To qualify to teach history in California (and in many other states), you can possess a major in almost anything — anthropology, psychology, ethnic studies. All you've got to do is earn the "social science" credential and pass a multiple-choice exam of historical facts. But a storehouse of facts is the beginning, not the end, of historical understanding.[...]

Lack of knowledge encourages another bad habit among history teachers: a tendency to disparage "facts," an eagerness to unshackle students from the "dominant discourse" — and to teach them, instead, what the teacher views as "the Truth." What's scary is the certainty with which this "Truth" is often held. Rather than debating why the United States entered Vietnam or signed the North American Free Trade Agreement or brokered a Camp David accord, all roads lead to the same point: our government's desire to oppress the less powerful. It is a version of history that conjures up a North Korean reeducation camp rather than a democratic classroom.

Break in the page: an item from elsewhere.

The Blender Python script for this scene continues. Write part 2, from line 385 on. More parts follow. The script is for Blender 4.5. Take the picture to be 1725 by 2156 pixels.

One need not be a conspiracy theorist to believe Professor Wineburg is missing the underlying design behind what he seems to think is just a bureaucratic omission. The secular modernist project hangs on the belief that history is a steady march from ignorance and oppression to enlightenment and freedom. It has no interest in inculcating any doubt on this and no use for any view of the past as other than a sad and simplistic litany of cruelty and ignorance we must abjure and reject. Modern history does not require trained teachers because it is taught to confirm simplistic prejudices, not to expand culture and knowledge.

Posted by Peter Burnet at February 24, 2005 5:29 PM
Comments

The problem of trained teachers is not confinded to history or even a recent one. My Calculus teacher in 1967 was the football coach -- the best students in the class ended up teaching the chapters to the rest of the class.